**Work to be completed:** Reproduce nothing but the lines from the start of the material through the line that includes "from mathutils.geometry import", both ends included, and omit every picture.

**Collected data:**
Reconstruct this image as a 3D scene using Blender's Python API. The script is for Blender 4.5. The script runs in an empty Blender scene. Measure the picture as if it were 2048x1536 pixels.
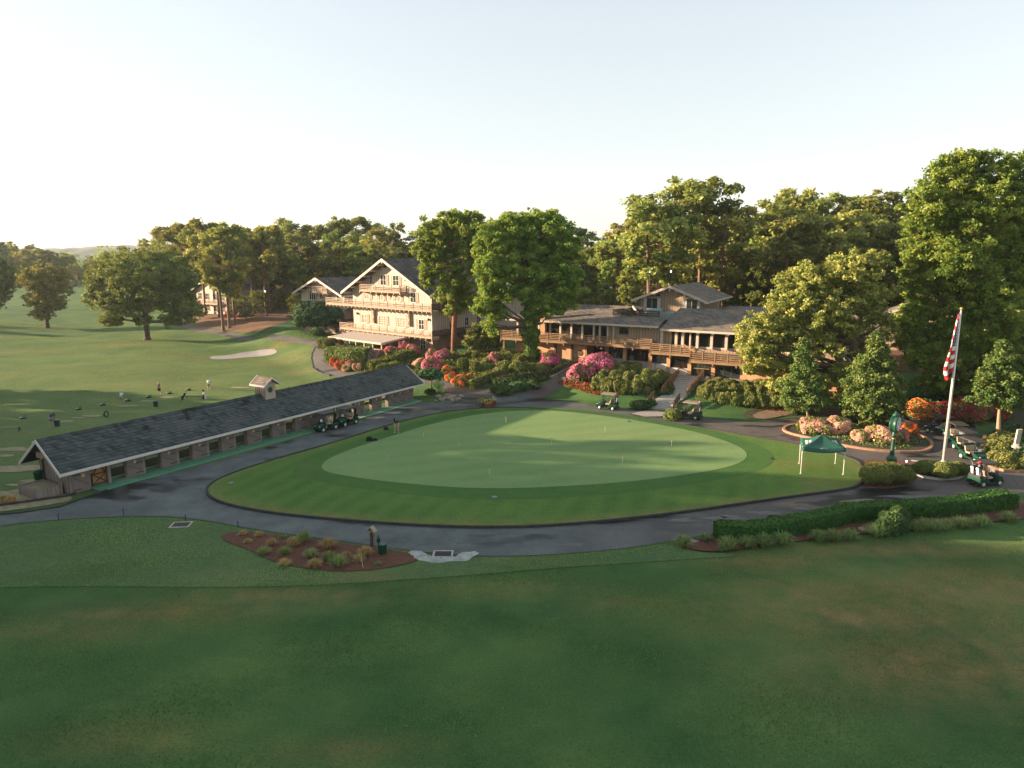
import bpy, bmesh, math, random
import numpy as np
from mathutils import Vector, Matrix
from mathutils.geometry import delaunay_2d_cdt

scene = bpy.context.scene
COL = scene.collection
R = math.radians
rnd = random.Random(7)

# ------------------------------------------------------------------ camera, sky, sun, exposure
CAM_H, FOC, HORIZON = 18.0, 1400.0, 505.0       # metres, focal length and horizon row of the 2048 x 1536 photograph
PITCH = math.atan((768 - HORIZON) / FOC)
cam_d = bpy.data.cameras.new("camera")
cam_d.sensor_width = 36.0
cam_d.lens = FOC / 2048 * 36.0
cam_d.clip_start, cam_d.clip_end = 0.5, 9000
cam = bpy.data.objects.new("camera", cam_d)
COL.objects.link(cam)
cam.location = (0, 0, CAM_H)
cam.rotation_euler = (math.pi / 2 - PITCH, 0, 0)
scene.camera = cam

SUN_EL, SUN_AZ = R(11.0), math.atan2(-0.994, 0.11)      # sun stands low at the left
world = bpy.data.worlds.new("World")
scene.world = world
world.use_nodes = True
wn = world.node_tree
sky = wn.nodes.new("ShaderNodeTexSky")
sky.sky_type = 'NISHITA'
sky.sun_disc = False
sky.sun_elevation = SUN_EL
sky.sun_rotation = SUN_AZ % (2 * math.pi)
sky.air_density, sky.dust_density, sky.ozone_density = 1.1, 0.35, 1.2
wn.nodes["Background"].inputs[1].default_value = 0.143
pale = wn.nodes.new("ShaderNodeHueSaturation")           # a pale, milky morning sky
pale.inputs['Saturation'].default_value = 0.6
soft = wn.nodes.new("ShaderNodeGamma")                    # compresses the sky's brightness range, lifting the zenith
soft.inputs['Gamma'].default_value = 0.5
wn.links.new(sky.outputs[0], soft.inputs['Color'])
wn.links.new(soft.outputs[0], pale.inputs['Color'])
wn.links.new(pale.outputs[0], wn.nodes["Background"].inputs[0])

sun_d = bpy.data.lights.new("sun", 'SUN')
sun_d.energy, sun_d.angle, sun_d.color = 5.0, R(0.6), (1.0, 0.735, 0.50)
sun = bpy.data.objects.new("sun", sun_d)
COL.objects.link(sun)
sd = Vector((-math.sin(SUN_AZ) * math.cos(SUN_EL), -math.cos(SUN_AZ) * math.cos(SUN_EL), -math.sin(SUN_EL)))
sun.rotation_euler = sd.to_track_quat('-Z', 'Y').to_euler()
sun.location = (-80, 20, 60)

scene.view_settings.view_transform = 'Standard'
scene.view_settings.look = 'None'
scene.view_settings.exposure = 1.92
scene.view_settings.gamma = 1.0
scene.cycles.max_bounces = 6
scene.cycles.diffuse_bounces = 3
scene.cycles.transparent_max_bounces = 8
scene.cycles.volume_bounces = 0

# ------------------------------------------------------------------ measuring helpers
cp, sp = math.cos(PITCH), math.sin(PITCH)


def ray(px, py):
    a, v = (px - 1024) / FOC, (py - 768) / FOC
    return (a, cp - sp * v, -sp - cp * v)


TOE = np.array([(-400, 420), (-110, 205), (-74, 155), (-48, 128), (-37, 112), (-30, 101), (-22, 92), (-10, 82.5), (1, 84.5), (5, 88.8), (10.4, 82.5), (15.6, 79),
                (22.4, 76.5), (28.5, 77), (36, 75.5), (42, 80), (49, 81), (54, 76), (60, 66), (80, 62), (200, 50)], float)
CREST = np.array([(-400, 460), (-110, 232), (-66, 178), (-46, 141), (-33, 122), (-21, 110.5), (-12, 108), (2, 98.6), (10, 95.4), (18, 91.8), (25, 87.8), (33, 84.5),
                  (45, 90), (60, 88), (80, 84), (200, 80)], float)
ST_O, ST_D = np.array((17.3, 79.9)), np.array((0.5, 0.866))     # foot and direction of the entrance steps


def stair_profile(s):
    return np.interp(s, [0, 2.2, 5.6, 12.6, 14], [0.0, 0.6, 0.66, 2.16, 2.16])


def terrain(x, y):
    x, y = np.asarray(x, float), np.asarray(y, float)
    yt, yc = np.interp(x, TOE[:, 0], TOE[:, 1]), np.interp(x, CREST[:, 0], CREST[:, 1])
    t = np.clip((y - yt) / np.maximum(yc - yt, 1.0), 0, 1)
    top = np.interp(x, [-90, -40, -20, -8, 3, 12, 22, 30, 60], [2.6, 2.4, 2.4, 2.7, 3.2, 2.75, 2.15, 2.05, 1.8])
    h = top * t * t * (3 - 2 * t) * 0.6 + top * t * 0.4
    far = np.clip(y - yc, 0, 400)
    h = h + np.clip(far - 18, 0, 60) * 0.055 + np.clip(far - 78, 0, 320) * 0.012
    # the fairway on the left rolls gently
    m = np.clip((-x - 45) / 25, 0, 1) * np.clip((y - 75) / 40, 0, 1) * np.clip((yt - y) / 25, 0, 1)
    h = h + m * (0.7 * np.sin(x * 0.075 + 1.0 + 0.03 * y) + 0.55 * np.sin(y * 0.075 + x * 0.02) + 0.3 * np.sin(y * 0.21 + x * 0.05 + 2)) + 0.5 * m
    # mound behind the bunker
    h = h + 1.5 * np.exp(-(((x + 45) / 9) ** 2 + ((y - 131.5) / 5) ** 2)) - 0.5 * np.exp(-(((x + 49) / 7) ** 2 + ((y - 125) / 3) ** 2))
    # a shallow swale on the near lawn, along the road
    h = h - 0.25 * np.exp(-((y - 34.2 + 0.02 * x) / 1.8) ** 2) * np.clip((8 - x) / 8, 0, 1)
    # cut for the entrance steps
    dx, dy = x - ST_O[0], y - ST_O[1]
    s, w = dx * ST_D[0] + dy * ST_D[1], np.abs(dx * ST_D[1] - dy * ST_D[0])
    k = np.clip((3.4 - w) / 1.4, 0, 1) * ((s > -1) & (s < 13.2))
    cut = np.minimum(h, stair_profile(s) - 0.16)
    return h * (1 - k) + cut * k


def hz(x, y):
    return float(terrain(x, y))


def at(px, py, z=None):
    """world point on the ground (or on the level z) that the photograph shows at this pixel"""
    d = ray(px, py)
    if z is not None:
        t = (z - CAM_H) / d[2]
        return Vector((d[0] * t, d[1] * t, z))
    ts = np.arange(15, 700, 0.5)
    f = CAM_H + ts * d[2] - terrain(ts * d[0], ts * d[1])
    i = int(np.argmax(f < 0)) if (f < 0).any() else len(ts) - 1
    a, b = ts[max(i - 1, 0)], ts[i]
    for _ in range(18):
        c = (a + b) / 2
        if CAM_H + c * d[2] - hz(c * d[0], c * d[1]) < 0:
            b = c
        else:
            a = c
    return Vector((d[0] * b, d[1] * b, CAM_H + b * d[2]))


def on_y(px, py, y):
    """point of the pixel's ray on the vertical plane at this distance"""
    d = ray(px, py)
    t = y / d[1]
    return Vector((d[0] * t, y, CAM_H + d[2] * t))


def img(P):
    x, y, z = P[0], P[1], P[2] - CAM_H
    f = cp * y - sp * z
    return 1024 + FOC * x / f, 768 - FOC * (sp * y + cp * z) / f


# ------------------------------------------------------------------ materials
def lin(h):
    h = h.lstrip('#')
    v = [int(h[i:i + 2], 16) / 255 for i in (0, 2, 4)]
    return tuple(c / 12.92 if c <= 0.04045 else ((c + 0.055) / 1.055) ** 2.4 for c in v) + (1,)


def N(nt, typ, **kw):
    n = nt.nodes.new(typ)
    for k, v in kw.items():
        if k.startswith('i_'):
            key = k[2:]
            n.inputs[int(key) if key.isdigit() else key].default_value = v
        else:
            setattr(n, k, v)
    return n


def new_mat(name):
    m = bpy.data.materials.new(name)
    m.use_nodes = True
    return m, m.node_tree, m.node_tree.nodes["Principled BSDF"], m.node_tree.links


def c4(c):
    return tuple(c) if len(c) == 4 else tuple(c) + (1,)


def mixc(nt, fac, a, b, mode='MIX'):
    n = nt.nodes.new("ShaderNodeMix")
    n.data_type = 'RGBA'
    n.blend_type = mode
    for sock, v in ((n.inputs[0], fac), (n.inputs[6], a), (n.inputs[7], b)):
        if hasattr(v, 'is_linked'):
            nt.links.new(v, sock)
        else:
            sock.default_value = v if not isinstance(v, (tuple, list)) else c4(v)
    return n.outputs[2]


def noise(nt, scale, detail=3, rough=0.6, vec=None, lo=0.35, hi=0.65):
    n = N(nt, "ShaderNodeTexNoise", i_Scale=scale, i_Detail=detail, i_Roughness=rough)
    if vec is not None:
        nt.links.new(vec, n.inputs['Vector'])
    r = N(nt, "ShaderNodeMapRange")
    r.inputs['From Min'].default_value, r.inputs['From Max'].default_value = lo, hi
    nt.links.new(n.outputs[0], r.inputs['Value'])
    return r.outputs[0]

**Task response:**
Reconstruct this image as a 3D scene using Blender's Python API. The script is for Blender 4.5. The script runs in an empty Blender scene. Measure the picture as if it were 2048x1536 pixels.
import bpy, bmesh, math, random
import numpy as np
from mathutils import Vector, Matrix
from mathutils.geometry import delaunay_2d_cdt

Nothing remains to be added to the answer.